Chaula Devi - a soothing visual treat 
- Shobana Raj, NY 
 

October 23, 2005 

Dance, music and drama filled the hearts of New Jerseys art lovers, as Shubanjali School of Performing Arts, carried them into a magical experience for 3 hours to experience the history behind Chaula Devi, the story of a 14th century temple dancer of the Somnath temple.    
Standing tall and proclaiming the magnificence and prosperity of Gurjardesh to the world even today, is the majestic temple of Somnath, believed to have been built in the 11th century AD.  The Somnath temple stands as a symbol of unity, the urge to protect cultural wealth, the mind to stay free from foreign invasion and most of all the untiring efforts of connoisseurs of art and sculpting, to keep the architectural wonder alive, forever.

One such lover of art who wrote about the golden Solanki period and its memorable history was Shri Gaurishankar Joshi, popularly known as Shri Dhoomkethu.  True to his name meaning comet, each of his historical works zoomed through many hearts and made him a famous writer of Gujarathi literature.
 
Considered the best of his works, is the story of a simple temple dancer or devadasi of the Somnath temple, called Chaula Devi who inspired the King to unite the land, encouraged art and literature to flourish and fulfilled her dream of re-building the glorious Somnath temple destroyed by foreign invasion.

Dhinubhai Dave was inspired to write the screenplay in a theatric form and his dream of staging this 3 hour huge historical production was successfully met on the 15th of October at the Union County Arts center, Rahway, New Jersey, by the Shubanjali school of Performing Arts and its founder-director Suba Ramesh Parmar who fit the role of Chaula Devi with a vivacity that goes beyond mere technique. 

Under the able direction of Dinubhai Dave's daughter, the respected educationist Dr.
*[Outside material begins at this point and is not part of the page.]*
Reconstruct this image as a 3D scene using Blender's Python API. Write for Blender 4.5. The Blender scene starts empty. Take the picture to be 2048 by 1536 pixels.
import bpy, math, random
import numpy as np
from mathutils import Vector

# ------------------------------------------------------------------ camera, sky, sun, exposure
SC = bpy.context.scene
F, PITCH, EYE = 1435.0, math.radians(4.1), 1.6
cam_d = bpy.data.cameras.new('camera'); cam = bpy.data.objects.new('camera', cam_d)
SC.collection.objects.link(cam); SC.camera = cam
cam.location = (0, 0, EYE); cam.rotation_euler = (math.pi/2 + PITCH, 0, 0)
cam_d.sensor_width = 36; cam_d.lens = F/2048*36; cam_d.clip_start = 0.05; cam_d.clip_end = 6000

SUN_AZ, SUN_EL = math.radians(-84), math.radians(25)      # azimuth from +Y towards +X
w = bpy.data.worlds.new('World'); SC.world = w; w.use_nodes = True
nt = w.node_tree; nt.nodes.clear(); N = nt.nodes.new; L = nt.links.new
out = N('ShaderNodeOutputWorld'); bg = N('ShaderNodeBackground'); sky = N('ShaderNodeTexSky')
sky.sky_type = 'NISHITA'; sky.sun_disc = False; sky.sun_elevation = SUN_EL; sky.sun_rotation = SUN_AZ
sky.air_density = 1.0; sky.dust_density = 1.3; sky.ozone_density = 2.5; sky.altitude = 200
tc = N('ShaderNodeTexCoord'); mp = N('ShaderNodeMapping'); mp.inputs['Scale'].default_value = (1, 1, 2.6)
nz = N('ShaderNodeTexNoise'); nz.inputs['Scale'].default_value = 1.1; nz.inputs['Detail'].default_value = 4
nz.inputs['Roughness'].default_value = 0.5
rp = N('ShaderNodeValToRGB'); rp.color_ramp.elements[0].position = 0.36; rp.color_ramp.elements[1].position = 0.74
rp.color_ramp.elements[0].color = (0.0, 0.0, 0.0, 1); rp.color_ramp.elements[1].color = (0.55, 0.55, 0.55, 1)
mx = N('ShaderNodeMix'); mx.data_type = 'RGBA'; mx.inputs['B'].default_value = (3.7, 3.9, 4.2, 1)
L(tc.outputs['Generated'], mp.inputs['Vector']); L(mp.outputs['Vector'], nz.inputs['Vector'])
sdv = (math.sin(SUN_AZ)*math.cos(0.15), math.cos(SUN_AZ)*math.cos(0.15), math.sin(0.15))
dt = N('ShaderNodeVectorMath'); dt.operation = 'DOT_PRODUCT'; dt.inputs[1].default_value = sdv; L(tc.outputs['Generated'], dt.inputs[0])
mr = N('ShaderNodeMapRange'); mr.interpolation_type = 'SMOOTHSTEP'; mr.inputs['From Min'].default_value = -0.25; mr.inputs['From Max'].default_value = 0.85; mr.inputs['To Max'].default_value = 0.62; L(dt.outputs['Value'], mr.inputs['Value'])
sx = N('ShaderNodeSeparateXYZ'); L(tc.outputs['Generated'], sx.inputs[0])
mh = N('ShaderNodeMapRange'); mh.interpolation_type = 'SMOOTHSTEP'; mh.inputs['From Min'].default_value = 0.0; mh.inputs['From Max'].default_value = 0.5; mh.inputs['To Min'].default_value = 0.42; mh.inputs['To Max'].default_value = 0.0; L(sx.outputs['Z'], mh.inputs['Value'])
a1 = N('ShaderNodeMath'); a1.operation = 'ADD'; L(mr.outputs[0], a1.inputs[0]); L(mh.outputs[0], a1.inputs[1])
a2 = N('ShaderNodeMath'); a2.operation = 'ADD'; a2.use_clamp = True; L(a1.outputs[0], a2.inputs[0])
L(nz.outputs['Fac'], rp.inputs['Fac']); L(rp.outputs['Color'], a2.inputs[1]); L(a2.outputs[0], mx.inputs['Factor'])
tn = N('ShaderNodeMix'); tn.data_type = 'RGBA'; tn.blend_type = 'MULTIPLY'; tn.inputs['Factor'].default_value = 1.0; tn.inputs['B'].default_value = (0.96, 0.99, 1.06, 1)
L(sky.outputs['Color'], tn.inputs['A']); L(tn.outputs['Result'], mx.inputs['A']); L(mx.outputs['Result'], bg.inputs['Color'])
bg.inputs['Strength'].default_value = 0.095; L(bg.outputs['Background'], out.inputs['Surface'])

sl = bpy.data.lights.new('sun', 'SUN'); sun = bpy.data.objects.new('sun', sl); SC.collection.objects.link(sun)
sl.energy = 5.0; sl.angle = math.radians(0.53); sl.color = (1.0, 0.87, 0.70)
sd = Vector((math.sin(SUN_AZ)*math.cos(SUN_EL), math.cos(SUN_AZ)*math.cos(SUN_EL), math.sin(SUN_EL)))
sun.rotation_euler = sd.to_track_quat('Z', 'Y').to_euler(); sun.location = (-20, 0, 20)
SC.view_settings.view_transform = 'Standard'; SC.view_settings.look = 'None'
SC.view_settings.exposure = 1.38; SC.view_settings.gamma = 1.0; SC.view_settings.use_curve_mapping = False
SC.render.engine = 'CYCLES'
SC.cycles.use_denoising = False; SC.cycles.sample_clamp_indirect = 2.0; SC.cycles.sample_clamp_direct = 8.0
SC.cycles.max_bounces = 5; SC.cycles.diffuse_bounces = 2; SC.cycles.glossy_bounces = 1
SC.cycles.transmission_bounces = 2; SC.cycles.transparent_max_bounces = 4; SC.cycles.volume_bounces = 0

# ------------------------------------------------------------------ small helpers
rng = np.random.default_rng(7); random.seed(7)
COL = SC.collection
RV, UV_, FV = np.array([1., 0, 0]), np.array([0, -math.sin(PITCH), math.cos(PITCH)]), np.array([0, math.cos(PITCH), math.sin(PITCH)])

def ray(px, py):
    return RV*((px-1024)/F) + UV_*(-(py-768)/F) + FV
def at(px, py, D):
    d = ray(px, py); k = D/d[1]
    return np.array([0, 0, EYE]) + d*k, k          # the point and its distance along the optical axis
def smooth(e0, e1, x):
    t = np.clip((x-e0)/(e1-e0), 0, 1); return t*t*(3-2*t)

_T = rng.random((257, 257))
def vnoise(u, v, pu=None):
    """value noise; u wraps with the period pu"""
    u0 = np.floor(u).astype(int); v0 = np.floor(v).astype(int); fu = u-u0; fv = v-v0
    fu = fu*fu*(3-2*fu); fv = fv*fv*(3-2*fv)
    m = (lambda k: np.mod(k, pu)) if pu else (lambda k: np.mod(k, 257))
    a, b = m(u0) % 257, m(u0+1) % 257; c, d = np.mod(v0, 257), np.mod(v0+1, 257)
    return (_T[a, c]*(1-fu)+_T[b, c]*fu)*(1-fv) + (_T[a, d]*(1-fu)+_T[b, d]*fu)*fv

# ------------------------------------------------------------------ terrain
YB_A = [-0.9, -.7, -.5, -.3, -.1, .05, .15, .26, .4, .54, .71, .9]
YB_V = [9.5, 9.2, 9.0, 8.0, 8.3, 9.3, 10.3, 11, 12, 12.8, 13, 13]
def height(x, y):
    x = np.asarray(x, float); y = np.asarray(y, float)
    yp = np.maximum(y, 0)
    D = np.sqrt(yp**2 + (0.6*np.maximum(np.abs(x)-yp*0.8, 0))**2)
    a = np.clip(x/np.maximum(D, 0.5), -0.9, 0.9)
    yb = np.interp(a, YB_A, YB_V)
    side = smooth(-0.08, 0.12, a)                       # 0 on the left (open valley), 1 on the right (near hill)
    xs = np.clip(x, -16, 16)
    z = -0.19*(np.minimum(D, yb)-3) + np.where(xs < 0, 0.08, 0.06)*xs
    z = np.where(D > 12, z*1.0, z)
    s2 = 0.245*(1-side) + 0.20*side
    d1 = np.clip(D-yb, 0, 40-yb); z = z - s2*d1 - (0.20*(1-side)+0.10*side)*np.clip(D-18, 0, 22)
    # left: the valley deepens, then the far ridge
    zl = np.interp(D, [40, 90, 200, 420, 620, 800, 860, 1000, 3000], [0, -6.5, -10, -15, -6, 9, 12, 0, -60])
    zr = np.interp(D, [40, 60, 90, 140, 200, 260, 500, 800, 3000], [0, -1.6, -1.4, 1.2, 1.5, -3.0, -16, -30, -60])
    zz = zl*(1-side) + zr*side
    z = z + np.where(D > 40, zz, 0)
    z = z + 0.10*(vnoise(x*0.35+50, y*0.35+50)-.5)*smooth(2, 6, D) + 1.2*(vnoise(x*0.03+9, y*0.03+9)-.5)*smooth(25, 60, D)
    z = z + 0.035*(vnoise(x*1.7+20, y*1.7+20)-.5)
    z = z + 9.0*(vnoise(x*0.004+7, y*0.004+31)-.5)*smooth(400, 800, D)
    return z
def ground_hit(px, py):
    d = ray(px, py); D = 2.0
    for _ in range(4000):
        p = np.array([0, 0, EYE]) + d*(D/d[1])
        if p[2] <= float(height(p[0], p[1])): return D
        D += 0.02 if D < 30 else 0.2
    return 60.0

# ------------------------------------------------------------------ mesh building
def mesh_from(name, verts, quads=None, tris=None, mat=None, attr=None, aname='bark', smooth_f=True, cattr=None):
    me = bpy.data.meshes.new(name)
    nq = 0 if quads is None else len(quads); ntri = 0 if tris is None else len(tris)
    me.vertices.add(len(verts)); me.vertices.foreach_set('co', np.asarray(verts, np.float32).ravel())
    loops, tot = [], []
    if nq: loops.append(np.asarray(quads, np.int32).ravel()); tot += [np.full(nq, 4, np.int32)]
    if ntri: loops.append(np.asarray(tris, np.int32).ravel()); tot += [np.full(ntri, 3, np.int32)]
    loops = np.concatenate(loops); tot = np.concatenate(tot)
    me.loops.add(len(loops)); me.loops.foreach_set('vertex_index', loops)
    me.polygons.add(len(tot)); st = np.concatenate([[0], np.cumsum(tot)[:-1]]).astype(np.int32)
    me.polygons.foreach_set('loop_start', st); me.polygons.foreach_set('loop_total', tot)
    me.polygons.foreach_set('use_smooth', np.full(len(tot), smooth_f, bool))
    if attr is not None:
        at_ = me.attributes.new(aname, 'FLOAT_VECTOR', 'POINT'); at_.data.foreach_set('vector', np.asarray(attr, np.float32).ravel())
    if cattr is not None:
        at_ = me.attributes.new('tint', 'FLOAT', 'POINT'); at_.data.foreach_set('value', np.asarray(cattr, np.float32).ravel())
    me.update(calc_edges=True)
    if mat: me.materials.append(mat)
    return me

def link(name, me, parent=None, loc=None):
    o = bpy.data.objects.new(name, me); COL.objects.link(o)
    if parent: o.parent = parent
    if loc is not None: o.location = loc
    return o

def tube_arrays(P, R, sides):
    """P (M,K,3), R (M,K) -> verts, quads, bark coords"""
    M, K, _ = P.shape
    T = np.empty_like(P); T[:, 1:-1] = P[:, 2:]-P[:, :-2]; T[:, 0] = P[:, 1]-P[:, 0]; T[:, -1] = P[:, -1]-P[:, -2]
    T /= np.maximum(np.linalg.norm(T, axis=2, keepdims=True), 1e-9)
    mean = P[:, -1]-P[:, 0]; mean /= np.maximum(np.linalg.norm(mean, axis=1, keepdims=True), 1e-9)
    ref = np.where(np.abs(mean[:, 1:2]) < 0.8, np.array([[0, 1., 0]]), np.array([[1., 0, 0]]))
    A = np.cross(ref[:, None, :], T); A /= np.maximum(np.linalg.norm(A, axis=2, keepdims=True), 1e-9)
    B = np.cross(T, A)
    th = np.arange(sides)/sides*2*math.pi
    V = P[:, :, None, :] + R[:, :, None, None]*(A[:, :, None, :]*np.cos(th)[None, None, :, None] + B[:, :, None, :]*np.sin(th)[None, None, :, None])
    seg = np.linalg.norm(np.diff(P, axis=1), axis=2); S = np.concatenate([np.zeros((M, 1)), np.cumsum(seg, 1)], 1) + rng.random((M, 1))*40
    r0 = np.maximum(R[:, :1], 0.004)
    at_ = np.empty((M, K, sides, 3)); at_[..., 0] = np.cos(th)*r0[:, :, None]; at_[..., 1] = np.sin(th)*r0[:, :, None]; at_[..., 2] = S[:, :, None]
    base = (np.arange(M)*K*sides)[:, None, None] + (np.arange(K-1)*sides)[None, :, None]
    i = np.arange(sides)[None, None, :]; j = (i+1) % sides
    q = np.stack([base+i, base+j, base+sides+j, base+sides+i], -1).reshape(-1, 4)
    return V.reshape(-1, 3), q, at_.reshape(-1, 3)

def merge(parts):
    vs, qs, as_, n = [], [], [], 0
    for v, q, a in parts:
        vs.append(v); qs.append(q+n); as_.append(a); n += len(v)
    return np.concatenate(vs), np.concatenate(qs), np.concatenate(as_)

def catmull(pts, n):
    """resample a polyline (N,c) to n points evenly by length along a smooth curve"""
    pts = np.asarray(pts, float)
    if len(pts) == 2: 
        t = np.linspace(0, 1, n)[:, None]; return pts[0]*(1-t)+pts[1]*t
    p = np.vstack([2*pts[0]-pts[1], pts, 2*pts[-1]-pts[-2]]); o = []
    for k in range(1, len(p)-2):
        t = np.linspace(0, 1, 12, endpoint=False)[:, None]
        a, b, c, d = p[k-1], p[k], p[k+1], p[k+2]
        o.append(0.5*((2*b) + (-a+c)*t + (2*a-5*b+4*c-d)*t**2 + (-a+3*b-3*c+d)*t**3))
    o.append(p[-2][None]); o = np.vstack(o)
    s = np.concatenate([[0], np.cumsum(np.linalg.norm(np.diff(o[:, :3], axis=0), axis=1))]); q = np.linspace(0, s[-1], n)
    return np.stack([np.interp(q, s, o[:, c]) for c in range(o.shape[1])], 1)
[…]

Vandana Jani, about 800 people were taken on a time machine to witness the glory of Gujarat, with magnificent stage sets, gorgeous costumes depicting the royal period, numerous dancers well trained by Suba Parmar and several aspirants of acting doing an experienced job like professionals.  Be it the lively music by a team of adept musicians or the portrayal of all nine emotions or navarasas in one scene after another, with love for the land depicting veera rasa, the King's wrath against his overpowering minister depicting raudhra, the funny watchman Lundraj contributing to hasya, the ferocious kapalik bringing beebatsa, the King's love for Chaula symbolising sringara and so forth, a whole gamut of sentiments with enjoyable variety satisfied all human senses.
 
The breathtaking Angahara dance by Suba Ramesh Parmar and the vibrant tillana in the court of King Bhimdev and the opening scene depicting the arrival of Devadasis from the South was spectacular in terms of choreography, costumes and elaborate stage setup.
This humble tribute to Dhoomketu will forever stand testimony to the interest in people's minds even today, to enjoy their historical glory, to cherish their rich values, to celebrate the freedom to grow culturally and the passion to re-live such traditional wonders as a guide for posterity.  Notwithstanding the passage of time and the technical developments in this automated, super fast world, Chaula Devi was a soothing visual treat and last Saturday is surely a day to remember for many art loving hearts that were brought together!